Voici (« le vent qui se lève et gémit dans le vallon… ») le Président du Comité d’éthique qui reconnaît que ce fut une erreur de ne pas prendre on boardles médecins généralistes dans la lute contre l’épidémie, pour dire qu’il aurait fallu les mettre à contribution ou les « embarquer » dans l’aventure.

Voici M. Emmanuel Macron qui, relatant les piètres résultats de sa vidéo-conférence avec ses homologues européens du 10 mars 2020, déclare sur un ton martial que « l’enjeu, c’est les masques ; l’enjeu, c’est les gels hydro-alcooliques ». Quel contresens ! Un masque ou un gel, dans le contexte d’une épidémie, ne peuvent pas être des enjeux ! Tout au plus sont-ce des moyens, des outils, des protections, des accessoires importants, etc. Un enjeu, c’est à un autre niveau ! L’enjeu, c’est ce qui est en jeu ; c’est ce qui va se produire ou non si l’on ne fait rien. Donc, dans les efforts actuels pour maîtriser l’épidémie, l’enjeu, c’est tout simplement la santé des Français ! Rien de moins.

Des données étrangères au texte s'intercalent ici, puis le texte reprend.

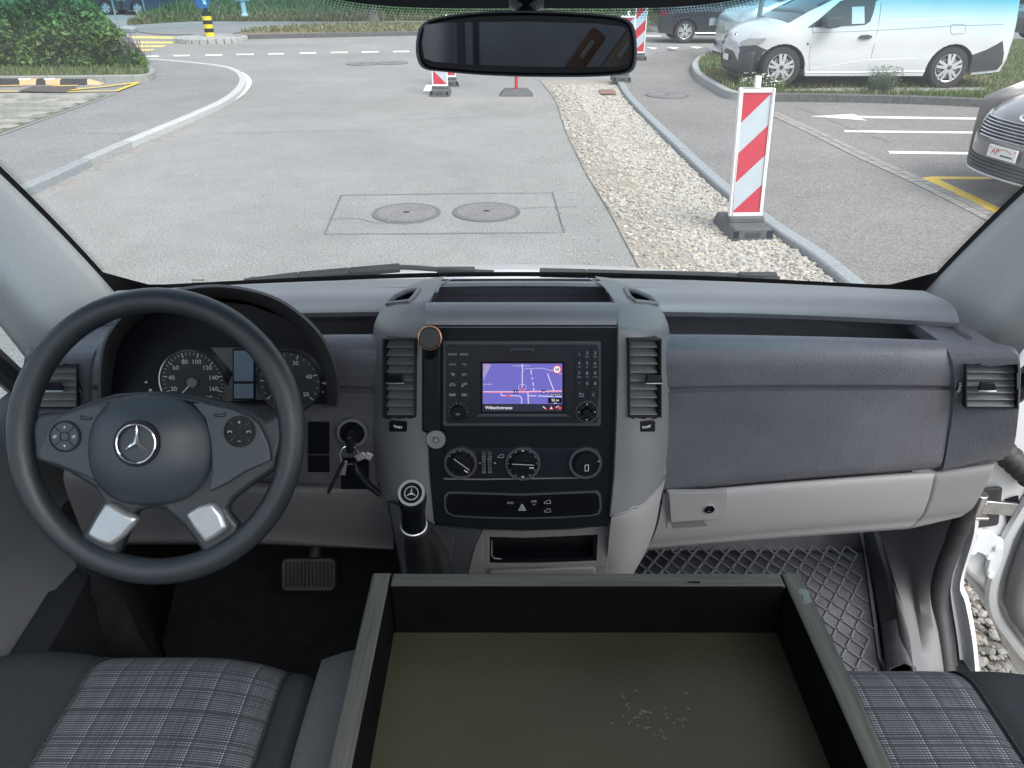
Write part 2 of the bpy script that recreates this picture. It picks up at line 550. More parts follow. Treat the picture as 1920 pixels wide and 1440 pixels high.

Le Président de la République n’est pas le seul à utiliser n’importe comment le mot « enjeu », à la place d’objet, d’objectif, de moyen… Et pour la même raison que tout le monde : le souci de donner du poids à son discours, d’en rajouter par rapport à une langue déjà emphatique et prétentieuse, de dramatiser le propos, de « faire spécialiste » et de faire sérieux.